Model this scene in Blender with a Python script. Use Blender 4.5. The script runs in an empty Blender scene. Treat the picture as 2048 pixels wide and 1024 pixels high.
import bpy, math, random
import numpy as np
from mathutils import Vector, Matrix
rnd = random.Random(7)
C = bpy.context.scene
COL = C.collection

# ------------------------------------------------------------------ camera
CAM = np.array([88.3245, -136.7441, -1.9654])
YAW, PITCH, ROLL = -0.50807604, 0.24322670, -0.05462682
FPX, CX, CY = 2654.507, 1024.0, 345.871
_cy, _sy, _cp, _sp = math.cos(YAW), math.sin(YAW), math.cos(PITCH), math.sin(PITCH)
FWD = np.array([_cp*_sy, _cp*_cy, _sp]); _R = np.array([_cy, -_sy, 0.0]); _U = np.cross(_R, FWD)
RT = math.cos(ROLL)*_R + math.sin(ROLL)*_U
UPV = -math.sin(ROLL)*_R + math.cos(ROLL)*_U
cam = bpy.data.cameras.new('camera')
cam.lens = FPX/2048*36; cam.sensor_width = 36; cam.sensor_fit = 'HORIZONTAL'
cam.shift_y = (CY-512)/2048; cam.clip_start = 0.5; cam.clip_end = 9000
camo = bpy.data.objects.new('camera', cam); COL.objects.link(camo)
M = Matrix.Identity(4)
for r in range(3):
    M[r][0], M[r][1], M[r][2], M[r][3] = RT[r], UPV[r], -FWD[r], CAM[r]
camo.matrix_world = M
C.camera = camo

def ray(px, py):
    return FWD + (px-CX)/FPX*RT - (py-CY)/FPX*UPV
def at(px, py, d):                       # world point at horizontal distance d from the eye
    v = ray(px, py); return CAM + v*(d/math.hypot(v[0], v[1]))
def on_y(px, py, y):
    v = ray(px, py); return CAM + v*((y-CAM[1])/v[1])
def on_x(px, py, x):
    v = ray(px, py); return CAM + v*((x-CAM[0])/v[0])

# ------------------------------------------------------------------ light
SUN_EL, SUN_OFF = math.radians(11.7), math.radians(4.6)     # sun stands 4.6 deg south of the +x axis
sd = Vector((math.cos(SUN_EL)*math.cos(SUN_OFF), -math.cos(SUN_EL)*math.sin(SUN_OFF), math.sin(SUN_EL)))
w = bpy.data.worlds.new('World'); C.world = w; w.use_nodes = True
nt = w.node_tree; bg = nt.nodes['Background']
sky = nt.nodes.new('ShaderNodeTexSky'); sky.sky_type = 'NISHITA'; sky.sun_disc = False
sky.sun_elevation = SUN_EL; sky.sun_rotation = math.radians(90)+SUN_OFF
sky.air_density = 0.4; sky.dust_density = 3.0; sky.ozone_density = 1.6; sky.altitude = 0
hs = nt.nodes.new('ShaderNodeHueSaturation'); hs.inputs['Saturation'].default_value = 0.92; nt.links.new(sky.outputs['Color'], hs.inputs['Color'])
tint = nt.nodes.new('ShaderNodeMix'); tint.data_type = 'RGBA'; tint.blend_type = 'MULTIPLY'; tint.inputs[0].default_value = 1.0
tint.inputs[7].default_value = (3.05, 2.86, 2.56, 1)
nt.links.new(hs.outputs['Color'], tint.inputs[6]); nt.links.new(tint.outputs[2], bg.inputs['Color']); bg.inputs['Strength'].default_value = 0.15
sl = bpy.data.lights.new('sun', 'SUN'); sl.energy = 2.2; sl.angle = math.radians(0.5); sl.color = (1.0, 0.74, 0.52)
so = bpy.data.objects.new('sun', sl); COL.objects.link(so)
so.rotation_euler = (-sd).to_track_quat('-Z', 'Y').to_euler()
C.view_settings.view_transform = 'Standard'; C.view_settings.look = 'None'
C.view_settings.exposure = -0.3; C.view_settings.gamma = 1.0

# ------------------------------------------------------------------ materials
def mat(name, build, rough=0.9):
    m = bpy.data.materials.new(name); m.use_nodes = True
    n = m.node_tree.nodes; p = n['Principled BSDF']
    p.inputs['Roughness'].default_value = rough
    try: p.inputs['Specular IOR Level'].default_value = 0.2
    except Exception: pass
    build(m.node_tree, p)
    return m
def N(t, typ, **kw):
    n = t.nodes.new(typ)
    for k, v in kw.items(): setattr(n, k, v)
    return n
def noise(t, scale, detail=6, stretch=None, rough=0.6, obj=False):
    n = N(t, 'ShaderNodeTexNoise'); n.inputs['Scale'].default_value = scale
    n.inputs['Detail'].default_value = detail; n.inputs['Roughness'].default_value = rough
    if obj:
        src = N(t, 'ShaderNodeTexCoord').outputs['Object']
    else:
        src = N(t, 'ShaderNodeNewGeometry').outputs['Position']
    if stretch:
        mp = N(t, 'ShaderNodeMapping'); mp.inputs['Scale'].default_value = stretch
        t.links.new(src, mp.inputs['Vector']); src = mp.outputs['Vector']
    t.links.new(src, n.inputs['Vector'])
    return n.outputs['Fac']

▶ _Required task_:
Reproduce only the lines from the top of the material through the one bearing "COL = C.collection", each exactly as it stands.

▶ _Correct response_:
Model this scene in Blender with a Python script. Use Blender 4.5. The script runs in an empty Blender scene. Treat the picture as 2048 pixels wide and 1024 pixels high.
import bpy, math, random
import numpy as np
from mathutils import Vector, Matrix
rnd = random.Random(7)
C = bpy.context.scene
COL = C.collection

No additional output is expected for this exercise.